─── RECORDED DATA

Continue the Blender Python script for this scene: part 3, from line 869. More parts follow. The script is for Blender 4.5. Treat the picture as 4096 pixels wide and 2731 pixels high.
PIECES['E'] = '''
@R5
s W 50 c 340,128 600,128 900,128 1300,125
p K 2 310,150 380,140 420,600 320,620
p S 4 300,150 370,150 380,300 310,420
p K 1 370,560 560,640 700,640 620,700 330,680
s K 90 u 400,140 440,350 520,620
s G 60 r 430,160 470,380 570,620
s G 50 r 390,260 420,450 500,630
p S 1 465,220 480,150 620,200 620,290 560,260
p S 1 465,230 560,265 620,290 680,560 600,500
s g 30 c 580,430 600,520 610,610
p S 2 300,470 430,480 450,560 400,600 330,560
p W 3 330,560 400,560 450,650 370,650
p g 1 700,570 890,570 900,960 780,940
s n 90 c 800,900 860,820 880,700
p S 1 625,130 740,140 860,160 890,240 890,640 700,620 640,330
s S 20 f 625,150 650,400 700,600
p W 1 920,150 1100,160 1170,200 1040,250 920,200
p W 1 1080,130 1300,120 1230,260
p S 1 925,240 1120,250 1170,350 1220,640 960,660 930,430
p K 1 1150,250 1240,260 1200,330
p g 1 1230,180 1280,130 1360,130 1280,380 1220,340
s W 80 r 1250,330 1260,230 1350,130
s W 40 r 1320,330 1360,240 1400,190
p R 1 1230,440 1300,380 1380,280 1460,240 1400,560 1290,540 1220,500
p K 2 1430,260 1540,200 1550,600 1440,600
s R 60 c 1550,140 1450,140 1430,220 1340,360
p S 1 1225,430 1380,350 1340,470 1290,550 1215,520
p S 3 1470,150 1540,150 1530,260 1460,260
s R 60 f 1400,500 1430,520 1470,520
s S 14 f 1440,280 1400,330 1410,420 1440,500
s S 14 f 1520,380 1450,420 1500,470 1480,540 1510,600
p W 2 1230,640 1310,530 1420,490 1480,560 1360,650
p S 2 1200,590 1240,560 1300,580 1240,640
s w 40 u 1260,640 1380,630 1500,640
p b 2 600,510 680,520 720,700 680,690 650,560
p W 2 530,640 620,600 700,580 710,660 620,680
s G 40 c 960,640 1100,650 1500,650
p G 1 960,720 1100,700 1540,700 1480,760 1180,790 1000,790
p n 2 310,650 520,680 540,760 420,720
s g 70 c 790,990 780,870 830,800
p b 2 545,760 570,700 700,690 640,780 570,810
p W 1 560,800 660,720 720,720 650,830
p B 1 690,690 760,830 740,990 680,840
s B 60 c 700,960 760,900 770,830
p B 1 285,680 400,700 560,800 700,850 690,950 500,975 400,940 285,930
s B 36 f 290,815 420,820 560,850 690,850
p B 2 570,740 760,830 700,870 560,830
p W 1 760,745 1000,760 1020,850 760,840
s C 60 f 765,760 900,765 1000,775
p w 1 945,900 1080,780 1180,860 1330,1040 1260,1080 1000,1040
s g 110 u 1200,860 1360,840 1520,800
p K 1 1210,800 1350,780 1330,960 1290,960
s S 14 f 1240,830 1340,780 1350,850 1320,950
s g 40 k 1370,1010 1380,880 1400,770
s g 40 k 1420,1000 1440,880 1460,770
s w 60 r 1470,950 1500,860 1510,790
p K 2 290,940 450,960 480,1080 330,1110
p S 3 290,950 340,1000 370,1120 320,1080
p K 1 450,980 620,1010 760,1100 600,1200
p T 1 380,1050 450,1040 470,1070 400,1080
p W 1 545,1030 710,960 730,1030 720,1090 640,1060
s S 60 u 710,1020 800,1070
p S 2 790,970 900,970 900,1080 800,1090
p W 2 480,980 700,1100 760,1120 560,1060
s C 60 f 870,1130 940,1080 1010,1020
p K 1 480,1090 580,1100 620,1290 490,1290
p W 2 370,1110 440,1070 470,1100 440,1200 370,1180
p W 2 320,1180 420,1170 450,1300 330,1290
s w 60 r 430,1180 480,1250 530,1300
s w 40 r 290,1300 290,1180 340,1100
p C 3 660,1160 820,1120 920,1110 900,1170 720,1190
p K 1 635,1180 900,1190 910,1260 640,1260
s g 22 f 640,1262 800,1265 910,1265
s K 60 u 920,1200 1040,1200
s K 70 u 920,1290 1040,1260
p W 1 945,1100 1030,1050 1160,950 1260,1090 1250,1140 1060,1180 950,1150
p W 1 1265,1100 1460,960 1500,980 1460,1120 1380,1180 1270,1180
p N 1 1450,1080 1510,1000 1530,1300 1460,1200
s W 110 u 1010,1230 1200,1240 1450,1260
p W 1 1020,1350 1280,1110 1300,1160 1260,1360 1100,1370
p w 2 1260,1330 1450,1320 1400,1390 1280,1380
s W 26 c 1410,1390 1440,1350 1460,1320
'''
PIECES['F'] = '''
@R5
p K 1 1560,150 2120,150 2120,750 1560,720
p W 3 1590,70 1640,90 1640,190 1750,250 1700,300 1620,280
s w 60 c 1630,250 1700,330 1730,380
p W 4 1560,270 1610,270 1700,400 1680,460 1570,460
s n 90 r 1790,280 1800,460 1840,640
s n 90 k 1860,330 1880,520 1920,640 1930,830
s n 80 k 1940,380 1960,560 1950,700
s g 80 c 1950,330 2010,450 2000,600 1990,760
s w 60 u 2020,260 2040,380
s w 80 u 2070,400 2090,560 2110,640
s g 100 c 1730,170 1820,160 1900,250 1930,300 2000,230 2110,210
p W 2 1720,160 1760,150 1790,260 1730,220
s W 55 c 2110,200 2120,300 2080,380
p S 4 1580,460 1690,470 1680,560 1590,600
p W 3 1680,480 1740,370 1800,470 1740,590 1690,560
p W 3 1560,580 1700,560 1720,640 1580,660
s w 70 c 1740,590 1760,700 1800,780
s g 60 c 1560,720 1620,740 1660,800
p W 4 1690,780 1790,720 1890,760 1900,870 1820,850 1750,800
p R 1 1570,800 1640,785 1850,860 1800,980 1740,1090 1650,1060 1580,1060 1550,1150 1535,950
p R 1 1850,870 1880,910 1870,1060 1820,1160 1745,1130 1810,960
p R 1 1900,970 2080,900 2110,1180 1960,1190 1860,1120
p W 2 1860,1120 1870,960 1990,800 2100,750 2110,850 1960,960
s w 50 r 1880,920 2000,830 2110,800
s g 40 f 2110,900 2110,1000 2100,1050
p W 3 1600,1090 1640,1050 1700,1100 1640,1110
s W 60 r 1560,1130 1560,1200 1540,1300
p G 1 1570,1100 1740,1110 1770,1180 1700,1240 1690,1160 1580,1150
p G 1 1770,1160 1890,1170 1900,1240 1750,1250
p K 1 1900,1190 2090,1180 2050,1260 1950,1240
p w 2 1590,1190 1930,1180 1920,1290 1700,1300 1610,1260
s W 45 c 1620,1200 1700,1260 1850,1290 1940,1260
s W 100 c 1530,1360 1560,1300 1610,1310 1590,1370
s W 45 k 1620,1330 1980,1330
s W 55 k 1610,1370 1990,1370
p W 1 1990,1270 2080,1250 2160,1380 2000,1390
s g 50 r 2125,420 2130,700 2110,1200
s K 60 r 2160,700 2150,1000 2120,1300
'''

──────

**TO BE DONE:** Reproduce the listing above word for word.

**RESPONSE FOR THIS EXERCISE:**
Continue the Blender Python script for this scene: part 3, from line 869. More parts follow. The script is for Blender 4.5. Treat the picture as 4096 pixels wide and 2731 pixels high.
PIECES['E'] = '''
@R5
s W 50 c 340,128 600,128 900,128 1300,125
p K 2 310,150 380,140 420,600 320,620
p S 4 300,150 370,150 380,300 310,420
p K 1 370,560 560,640 700,640 620,700 330,680
s K 90 u 400,140 440,350 520,620
s G 60 r 430,160 470,380 570,620
s G 50 r 390,260 420,450 500,630
p S 1 465,220 480,150 620,200 620,290 560,260
p S 1 465,230 560,265 620,290 680,560 600,500
s g 30 c 580,430 600,520 610,610
p S 2 300,470 430,480 450,560 400,600 330,560
p W 3 330,560 400,560 450,650 370,650
p g 1 700,570 890,570 900,960 780,940
s n 90 c 800,900 860,820 880,700
p S 1 625,130 740,140 860,160 890,240 890,640 700,620 640,330
s S 20 f 625,150 650,400 700,600
p W 1 920,150 1100,160 1170,200 1040,250 920,200
p W 1 1080,130 1300,120 1230,260
p S 1 925,240 1120,250 1170,350 1220,640 960,660 930,430
p K 1 1150,250 1240,260 1200,330
p g 1 1230,180 1280,130 1360,130 1280,380 1220,340
s W 80 r 1250,330 1260,230 1350,130
s W 40 r 1320,330 1360,240 1400,190
p R 1 1230,440 1300,380 1380,280 1460,240 1400,560 1290,540 1220,500
p K 2 1430,260 1540,200 1550,600 1440,600
s R 60 c 1550,140 1450,140 1430,220 1340,360
p S 1 1225,430 1380,350 1340,470 1290,550 1215,520
p S 3 1470,150 1540,150 1530,260 1460,260
s R 60 f 1400,500 1430,520 1470,520
s S 14 f 1440,280 1400,330 1410,420 1440,500
s S 14 f 1520,380 1450,420 1500,470 1480,540 1510,600
p W 2 1230,640 1310,530 1420,490 1480,560 1360,650
p S 2 1200,590 1240,560 1300,580 1240,640
s w 40 u 1260,640 1380,630 1500,640
p b 2 600,510 680,520 720,700 680,690 650,560
p W 2 530,640 620,600 700,580 710,660 620,680
s G 40 c 960,640 1100,650 1500,650
p G 1 960,720 1100,700 1540,700 1480,760 1180,790 1000,790
p n 2 310,650 520,680 540,760 420,720
s g 70 c 790,990 780,870 830,800
p b 2 545,760 570,700 700,690 640,780 570,810
p W 1 560,800 660,720 720,720 650,830
p B 1 690,690 760,830 740,990 680,840
s B 60 c 700,960 760,900 770,830
p B 1 285,680 400,700 560,800 700,850 690,950 500,975 400,940 285,930
s B 36 f 290,815 420,820 560,850 690,850
p B 2 570,740 760,830 700,870 560,830
p W 1 760,745 1000,760 1020,850 760,840
s C 60 f 765,760 900,765 1000,775
p w 1 945,900 1080,780 1180,860 1330,1040 1260,1080 1000,1040
s g 110 u 1200,860 1360,840 1520,800
p K 1 1210,800 1350,780 1330,960 1290,960
s S 14 f 1240,830 1340,780 1350,850 1320,950
s g 40 k 1370,1010 1380,880 1400,770
s g 40 k 1420,1000 1440,880 1460,770
s w 60 r 1470,950 1500,860 1510,790
p K 2 290,940 450,960 480,1080 330,1110
p S 3 290,950 340,1000 370,1120 320,1080
p K 1 450,980 620,1010 760,1100 600,1200
p T 1 380,1050 450,1040 470,1070 400,1080
p W 1 545,1030 710,960 730,1030 720,1090 640,1060
s S 60 u 710,1020 800,1070
p S 2 790,970 900,970 900,1080 800,1090
p W 2 480,980 700,1100 760,1120 560,1060
s C 60 f 870,1130 940,1080 1010,1020
p K 1 480,1090 580,1100 620,1290 490,1290
p W 2 370,1110 440,1070 470,1100 440,1200 370,1180
p W 2 320,1180 420,1170 450,1300 330,1290
s w 60 r 430,1180 480,1250 530,1300
s w 40 r 290,1300 290,1180 340,1100
p C 3 660,1160 820,1120 920,1110 900,1170 720,1190
p K 1 635,1180 900,1190 910,1260 640,1260
s g 22 f 640,1262 800,1265 910,1265
s K 60 u 920,1200 1040,1200
s K 70 u 920,1290 1040,1260
p W 1 945,1100 1030,1050 1160,950 1260,1090 1250,1140 1060,1180 950,1150
p W 1 1265,1100 1460,960 1500,980 1460,1120 1380,1180 1270,1180
p N 1 1450,1080 1510,1000 1530,1300 1460,1200
s W 110 u 1010,1230 1200,1240 1450,1260
p W 1 1020,1350 1280,1110 1300,1160 1260,1360 1100,1370
p w 2 1260,1330 1450,1320 1400,1390 1280,1380
s W 26 c 1410,1390 1440,1350 1460,1320
'''
PIECES['F'] = '''
@R5
p K 1 1560,150 2120,150 2120,750 1560,720
p W 3 1590,70 1640,90 1640,190 1750,250 1700,300 1620,280
s w 60 c 1630,250 1700,330 1730,380
p W 4 1560,270 1610,270 1700,400 1680,460 1570,460
s n 90 r 1790,280 1800,460 1840,640
s n 90 k 1860,330 1880,520 1920,640 1930,830
s n 80 k 1940,380 1960,560 1950,700
s g 80 c 1950,330 2010,450 2000,600 1990,760
s w 60 u 2020,260 2040,380
s w 80 u 2070,400 2090,560 2110,640
s g 100 c 1730,170 1820,160 1900,250 1930,300 2000,230 2110,210
p W 2 1720,160 1760,150 1790,260 1730,220
s W 55 c 2110,200 2120,300 2080,380
p S 4 1580,460 1690,470 1680,560 1590,600
p W 3 1680,480 1740,370 1800,470 1740,590 1690,560
p W 3 1560,580 1700,560 1720,640 1580,660
s w 70 c 1740,590 1760,700 1800,780
s g 60 c 1560,720 1620,740 1660,800
p W 4 1690,780 1790,720 1890,760 1900,870 1820,850 1750,800
p R 1 1570,800 1640,785 1850,860 1800,980 1740,1090 1650,1060 1580,1060 1550,1150 1535,950
p R 1 1850,870 1880,910 1870,1060 1820,1160 1745,1130 1810,960
p R 1 1900,970 2080,900 2110,1180 1960,1190 1860,1120
p W 2 1860,1120 1870,960 1990,800 2100,750 2110,850 1960,960
s w 50 r 1880,920 2000,830 2110,800
s g 40 f 2110,900 2110,1000 2100,1050
p W 3 1600,1090 1640,1050 1700,1100 1640,1110
s W 60 r 1560,1130 1560,1200 1540,1300
p G 1 1570,1100 1740,1110 1770,1180 1700,1240 1690,1160 1580,1150
p G 1 1770,1160 1890,1170 1900,1240 1750,1250
p K 1 1900,1190 2090,1180 2050,1260 1950,1240
p w 2 1590,1190 1930,1180 1920,1290 1700,1300 1610,1260
s W 45 c 1620,1200 1700,1260 1850,1290 1940,1260
s W 100 c 1530,1360 1560,1300 1610,1310 1590,1370
s W 45 k 1620,1330 1980,1330
s W 55 k 1610,1370 1990,1370
p W 1 1990,1270 2080,1250 2160,1380 2000,1390
s g 50 r 2125,420 2130,700 2110,1200
s K 60 r 2160,700 2150,1000 2120,1300
'''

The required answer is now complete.